▶ INSTRUCTIONS FOR THE TASK:
Transcribe every line from the top down to the line with "ceiling_lamp(x, -1.0 +", both ends included, but not the pictures.

▶ PROVIDED DATA:
## start

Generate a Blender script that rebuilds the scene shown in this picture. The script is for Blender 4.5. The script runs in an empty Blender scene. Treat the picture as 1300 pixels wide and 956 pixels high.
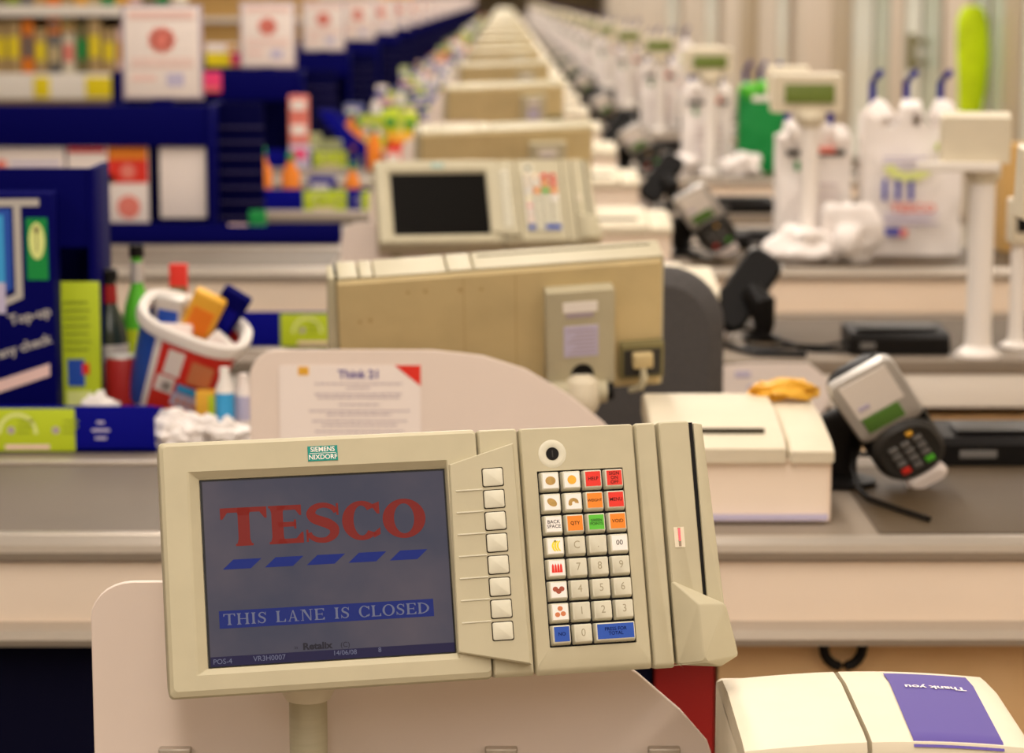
import bpy, bmesh, math, random
from mathutils import Vector, Matrix, noise
R = math.radians
random.seed(7)
sc = bpy.context.scene
COL = sc.collection

# ------------------------------------------------------------------ camera
cam = bpy.data.cameras.new('camera')
camo = bpy.data.objects.new('camera', cam)
COL.objects.link(camo)
camo.location = (0, 0, 1.56)
camo.rotation_euler = (R(90 - 8.3), 0, R(-0.19))
cam.sensor_fit = 'HORIZONTAL'
cam.sensor_width = 36
cam.lens = 3000 / 1300 * 36
cam.shift_y = -45 / 1300
cam.clip_start = .05
cam.clip_end = 300
cam.dof.use_dof = True
cam.dof.focus_distance = 2.04
cam.dof.aperture_fstop = 6.6
cam.dof.aperture_blades = 0
sc.camera = camo

# ------------------------------------------------------------------ light
sc.view_settings.view_transform = 'Standard'
sc.view_settings.look = 'None'
sc.view_settings.exposure = 0.0
sc.view_settings.gamma = 1
sc.view_settings.use_curve_mapping = False
w = bpy.data.worlds.new('world')
sc.world = w
w.use_nodes = True
w.node_tree.nodes['Background'].inputs[0].default_value = (1, .88, .74, 1)
w.node_tree.nodes['Background'].inputs[1].default_value = .05
LC = (1, .905, .81)
def ceiling_lamp(x, y, sx, sy, e):
    l = bpy.data.lights.new('ceiling_lamp', 'AREA')
    l.shape = 'RECTANGLE'; l.size = sx; l.size_y = sy; l.energy = e; l.color = LC
    o = bpy.data.objects.new('ceiling_lamp', l)
    COL.objects.link(o); o.location = (x, y, 3.38)
for k in range(9):
    for x, e in ((-2.7, 85), (-.1, 170), (2.3, 95)):
        ceiling_lamp(x, -1.0 + k * 9.2, .35, 8.6, e)

# ------------------------------------------------------------------ materials
M = {}
def mat(name, col, rough=.5, metal=0, bump=0, var=0, vscale=20, emit=0, spec=.3, trans=0, alpha=1, col2=None, coat=0):
    m = bpy.data.materials.new(name); m.use_nodes = True
    nt = m.node_tree; b = nt.nodes['Principled BSDF']
    b.inputs['Base Color'].default_value = (*col, 1)
    b.inputs['Roughness'].default_value = rough
    b.inputs['Metallic'].default_value = metal
    b.inputs['Specular IOR Level'].default_value = spec
    b.inputs['Transmission Weight'].default_value = trans
    b.inputs['Alpha'].default_value = alpha
    b.inputs['Coat Weight'].default_value = coat
    if emit:
        b.inputs['Emission Color'].default_value = (*col, 1)
        b.inputs['Emission Strength'].default_value = emit
        b.inputs['Base Color'].default_value = (.01, .01, .012, 1)
    if var or bump or col2:
        tc = nt.nodes.new('ShaderNodeTexCoord'); n = nt.nodes.new('ShaderNodeTexNoise')
        n.inputs['Scale'].default_value = vscale; n.inputs['Detail'].default_value = 4
        nt.links.new(tc.outputs['Object'], n.inputs['Vector'])
        if var or col2:
            mx = nt.nodes.new('ShaderNodeMix'); mx.data_type = 'RGBA'
            mx.inputs[6].default_value = (*col, 1)
            c2 = col2 if col2 else tuple(c * (1 - var) for c in col)
            mx.inputs[7].default_value = (*c2, 1)
            rp = nt.nodes.new('ShaderNodeMapRange')
            rp.inputs[1].default_value = .4; rp.inputs[2].default_value = .75
            nt.links.new(n.outputs['Fac'], rp.inputs[0])
            nt.links.new(rp.outputs[0], mx.inputs[0])
            nt.links.new(mx.outputs[2], b.inputs['Emission Color' if emit else 'Base Color'])
        if bump:
            bp = nt.nodes.new('ShaderNodeBump'); bp.inputs['Strength'].default_value = bump
            bp.inputs['Distance'].default_value = .002
            nt.links.new(n.outputs['Fac'], bp.inputs['Height'])
            nt.links.new(bp.outputs[0], b.inputs['Normal'])
    M[name] = m
    return m
mat('cream', (.50, .445, .30), .5, var=.07, vscale=25)
mat('cream_key', (.66, .62, .48), .4, var=.08, vscale=90)
mat('cream_tan', (.60, .47, .24), .55, var=.12, vscale=14)  # tan holds the warm bounce light on the terminals' down-facing backs
mat('cream_pale', (.74, .66, .50), .5, var=.05)
mat('groove', (.045, .035, .02), .8)
mat('black', (.006, .005, .0045), .45, spec=.15)
mat('black_gloss', (.015, .013, .010), .22)
mat('dark_grey', (.035, .032, .028), .45, var=.2, spec=.25)
mat('navy_line', (.06, .05, .13), .6)
mat('mid_grey', (.16, .15, .14), .4)
mat('silver', (.55, .52, .48), .35, metal=.3)
mat('seat_fabric', (.085, .078, .075), .95, var=.35, vscale=200, bump=.6)
mat('frosted', (.85, .72, .63), .55, var=.03, vscale=6, alpha=.93)
mat('white_panel', (.92, .77, .62), .5, var=.04, vscale=5)
mat('white_back', (.86, .80, .72), .5, var=.04, vscale=5)
mat('steel', (.50, .45, .40), .42, metal=.65, var=.15, vscale=3)
mat('steel_dark', (.085, .056, .028), .55, metal=.0, var=.2, vscale=4)
mat('worktop', (.26, .21, .16), .5, var=.15, vscale=4)
mat('aluminium', (.50, .44, .37), .36, metal=.6)
mat('belt', (.15, .12, .09), .6, var=.12, vscale=5)
mat('navy', (.001, .001, .085), .6, spec=.05)
mat('navy_dark', (.001, .001, .035), .65, spec=.04)
mat('base_blue', (.002, .002, .016), .7, spec=.1)
mat('royal', (.002, .003, .22), .5, spec=.08)
mat('blue_mid', (.02, .08, .42), .4)
mat('sky', (.05, .36, .70), .4)
mat('lime', (.50, .62, .02), .5)
mat('lime_dark', (.28, .36, .02), .5)
mat('lime_pale', (.74, .80, .28), .5)
mat('red', (.75, .035, .02), .45)
mat('red_dark', (.32, .012, .01), .5)
mat('red_soft', (.80, .22, .17), .5)
mat('pink', (.85, .05, .18), .5)
mat('pink_pale', (.86, .60, .54), .5)
mat('orange', (.85, .24, .02), .5)
mat('amber', (.80, .42, .04), .5)
mat('yellow', (.85, .68, .01), .5)
mat('green', (.005, .26, .05), .5)
mat('green_bright', (.10, .50, .03), .3)
mat('teal', (.005, .25, .20), .4)
mat('white', (.88, .82, .76), .5)
mat('paper', (.88, .78, .72), .6)
mat('bag_white', (.90, .84, .80), .45, bump=.3, vscale=30)
mat('bag_print', (.80, .70, .70), .5, var=.1, vscale=30)
mat('purple_ink', (.10, .07, .30), .6)
mat('ink_grey', (.42, .34, .40), .6)
mat('blue_ink', (.06, .07, .42), .6)
mat('lavender', (.55, .50, .66), .6)
mat('wood', (.74, .50, .26), .55, col2=(.64, .40, .18), vscale=5)
mat('card_brown', (.62, .38, .13), .7)
mat('bottle_green', (.02, .16, .02), .12, coat=.5)
mat('bottle_dark', (.02, .03, .02), .12, coat=.5)
mat('olive', (.20, .17, .07), .6)
mat('tan', (.45, .31, .14), .6)
mat('fluo', (.66, .88, .0), .6, var=.3, vscale=6)
mat('screen_off', (.004, .003, .002), .45, spec=.03)
mat('lcd_green', (.14, .19, .03), .35)
mat('lcd_grass', (.10, .22, .04), .35)
mat('terracotta', (.60, .20, .08), .6)
mat('potato', (.50, .31, .09), .6, var=.25, vscale=300)
mat('floor_tile', (.36, .31, .25), .35, var=.1, vscale=3)
mat('ceiling_paint', (.45, .41, .36), .8)
mat('wall_beige', (.66, .58, .47), .7, var=.06, vscale=1)
mat('wall_brown', (.28, .21, .12), .8, var=.5, vscale=.8)
mat('glass_green', (.50, .58, .47), .25)
mat('glass_pale', (.80, .84, .74), .25)
mat('post_brown', (.50, .41, .28), .5)
mat('post_beige', (.70, .60, .48), .5)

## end

▶ RESULT FOR THIS TASK:
Generate a Blender script that rebuilds the scene shown in this picture. The script is for Blender 4.5. The script runs in an empty Blender scene. Treat the picture as 1300 pixels wide and 956 pixels high.
import bpy, bmesh, math, random
from mathutils import Vector, Matrix, noise
R = math.radians
random.seed(7)
sc = bpy.context.scene
COL = sc.collection

# ------------------------------------------------------------------ camera
cam = bpy.data.cameras.new('camera')
camo = bpy.data.objects.new('camera', cam)
COL.objects.link(camo)
camo.location = (0, 0, 1.56)
camo.rotation_euler = (R(90 - 8.3), 0, R(-0.19))
cam.sensor_fit = 'HORIZONTAL'
cam.sensor_width = 36
cam.lens = 3000 / 1300 * 36
cam.shift_y = -45 / 1300
cam.clip_start = .05
cam.clip_end = 300
cam.dof.use_dof = True
cam.dof.focus_distance = 2.04
cam.dof.aperture_fstop = 6.6
cam.dof.aperture_blades = 0
sc.camera = camo

# ------------------------------------------------------------------ light
sc.view_settings.view_transform = 'Standard'
sc.view_settings.look = 'None'
sc.view_settings.exposure = 0.0
sc.view_settings.gamma = 1
sc.view_settings.use_curve_mapping = False
w = bpy.data.worlds.new('world')
sc.world = w
w.use_nodes = True
w.node_tree.nodes['Background'].inputs[0].default_value = (1, .88, .74, 1)
w.node_tree.nodes['Background'].inputs[1].default_value = .05
LC = (1, .905, .81)
def ceiling_lamp(x, y, sx, sy, e):
    l = bpy.data.lights.new('ceiling_lamp', 'AREA')
    l.shape = 'RECTANGLE'; l.size = sx; l.size_y = sy; l.energy = e; l.color = LC
    o = bpy.data.objects.new('ceiling_lamp', l)
    COL.objects.link(o); o.location = (x, y, 3.38)
for k in range(9):
    for x, e in ((-2.7, 85), (-.1, 170), (2.3, 95)):
        ceiling_lamp(x, -1.0 + k * 9.2, .35, 8.6, e)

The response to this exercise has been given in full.